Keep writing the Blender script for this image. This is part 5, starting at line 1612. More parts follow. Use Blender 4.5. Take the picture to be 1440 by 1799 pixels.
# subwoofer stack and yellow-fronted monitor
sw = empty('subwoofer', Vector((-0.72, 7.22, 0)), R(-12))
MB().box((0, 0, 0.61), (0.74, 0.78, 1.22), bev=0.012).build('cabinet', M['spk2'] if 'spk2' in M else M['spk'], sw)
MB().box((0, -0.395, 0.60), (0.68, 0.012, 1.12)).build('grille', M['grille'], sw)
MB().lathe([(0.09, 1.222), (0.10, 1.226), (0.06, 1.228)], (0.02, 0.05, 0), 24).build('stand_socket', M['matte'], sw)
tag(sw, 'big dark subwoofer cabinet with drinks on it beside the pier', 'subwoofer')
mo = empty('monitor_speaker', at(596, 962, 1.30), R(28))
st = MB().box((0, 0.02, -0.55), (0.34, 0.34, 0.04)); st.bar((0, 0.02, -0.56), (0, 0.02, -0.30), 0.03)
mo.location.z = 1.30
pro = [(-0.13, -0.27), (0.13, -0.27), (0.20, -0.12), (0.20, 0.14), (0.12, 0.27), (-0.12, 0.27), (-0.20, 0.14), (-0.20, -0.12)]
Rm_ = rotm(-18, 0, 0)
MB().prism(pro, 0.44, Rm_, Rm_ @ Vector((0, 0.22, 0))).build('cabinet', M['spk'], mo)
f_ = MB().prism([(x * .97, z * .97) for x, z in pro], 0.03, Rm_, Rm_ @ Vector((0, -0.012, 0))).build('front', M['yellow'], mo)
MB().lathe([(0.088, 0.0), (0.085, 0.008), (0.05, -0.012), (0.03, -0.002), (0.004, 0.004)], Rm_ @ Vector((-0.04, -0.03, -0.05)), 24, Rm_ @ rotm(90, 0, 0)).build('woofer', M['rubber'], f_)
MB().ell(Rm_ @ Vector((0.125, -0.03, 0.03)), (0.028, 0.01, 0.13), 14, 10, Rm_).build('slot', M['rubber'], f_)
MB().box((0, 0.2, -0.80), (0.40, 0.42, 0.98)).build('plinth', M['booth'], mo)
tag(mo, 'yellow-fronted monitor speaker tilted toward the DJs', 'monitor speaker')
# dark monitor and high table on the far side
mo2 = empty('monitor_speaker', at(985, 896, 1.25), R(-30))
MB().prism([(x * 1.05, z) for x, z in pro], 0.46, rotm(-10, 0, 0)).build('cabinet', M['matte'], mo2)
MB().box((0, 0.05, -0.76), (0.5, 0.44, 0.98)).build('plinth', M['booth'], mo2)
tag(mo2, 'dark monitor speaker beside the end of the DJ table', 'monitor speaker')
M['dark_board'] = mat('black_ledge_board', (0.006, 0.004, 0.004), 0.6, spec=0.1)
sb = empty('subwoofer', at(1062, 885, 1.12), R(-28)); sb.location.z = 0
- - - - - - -
GIVEN EXERCISE:
Print the whole listing again, exactly.

FINAL RESULT:
Keep writing the Blender script for this image. This is part 5, starting at line 1612. More parts follow. Use Blender 4.5. Take the picture to be 1440 by 1799 pixels.
# subwoofer stack and yellow-fronted monitor
sw = empty('subwoofer', Vector((-0.72, 7.22, 0)), R(-12))
MB().box((0, 0, 0.61), (0.74, 0.78, 1.22), bev=0.012).build('cabinet', M['spk2'] if 'spk2' in M else M['spk'], sw)
MB().box((0, -0.395, 0.60), (0.68, 0.012, 1.12)).build('grille', M['grille'], sw)
MB().lathe([(0.09, 1.222), (0.10, 1.226), (0.06, 1.228)], (0.02, 0.05, 0), 24).build('stand_socket', M['matte'], sw)
tag(sw, 'big dark subwoofer cabinet with drinks on it beside the pier', 'subwoofer')
mo = empty('monitor_speaker', at(596, 962, 1.30), R(28))
st = MB().box((0, 0.02, -0.55), (0.34, 0.34, 0.04)); st.bar((0, 0.02, -0.56), (0, 0.02, -0.30), 0.03)
mo.location.z = 1.30
pro = [(-0.13, -0.27), (0.13, -0.27), (0.20, -0.12), (0.20, 0.14), (0.12, 0.27), (-0.12, 0.27), (-0.20, 0.14), (-0.20, -0.12)]
Rm_ = rotm(-18, 0, 0)
MB().prism(pro, 0.44, Rm_, Rm_ @ Vector((0, 0.22, 0))).build('cabinet', M['spk'], mo)
f_ = MB().prism([(x * .97, z * .97) for x, z in pro], 0.03, Rm_, Rm_ @ Vector((0, -0.012, 0))).build('front', M['yellow'], mo)
MB().lathe([(0.088, 0.0), (0.085, 0.008), (0.05, -0.012), (0.03, -0.002), (0.004, 0.004)], Rm_ @ Vector((-0.04, -0.03, -0.05)), 24, Rm_ @ rotm(90, 0, 0)).build('woofer', M['rubber'], f_)
MB().ell(Rm_ @ Vector((0.125, -0.03, 0.03)), (0.028, 0.01, 0.13), 14, 10, Rm_).build('slot', M['rubber'], f_)
MB().box((0, 0.2, -0.80), (0.40, 0.42, 0.98)).build('plinth', M['booth'], mo)
tag(mo, 'yellow-fronted monitor speaker tilted toward the DJs', 'monitor speaker')
# dark monitor and high table on the far side
mo2 = empty('monitor_speaker', at(985, 896, 1.25), R(-30))
MB().prism([(x * 1.05, z) for x, z in pro], 0.46, rotm(-10, 0, 0)).build('cabinet', M['matte'], mo2)
MB().box((0, 0.05, -0.76), (0.5, 0.44, 0.98)).build('plinth', M['booth'], mo2)
tag(mo2, 'dark monitor speaker beside the end of the DJ table', 'monitor speaker')
M['dark_board'] = mat('black_ledge_board', (0.006, 0.004, 0.004), 0.6, spec=0.1)
sb = empty('subwoofer', at(1062, 885, 1.12), R(-28)); sb.location.z = 0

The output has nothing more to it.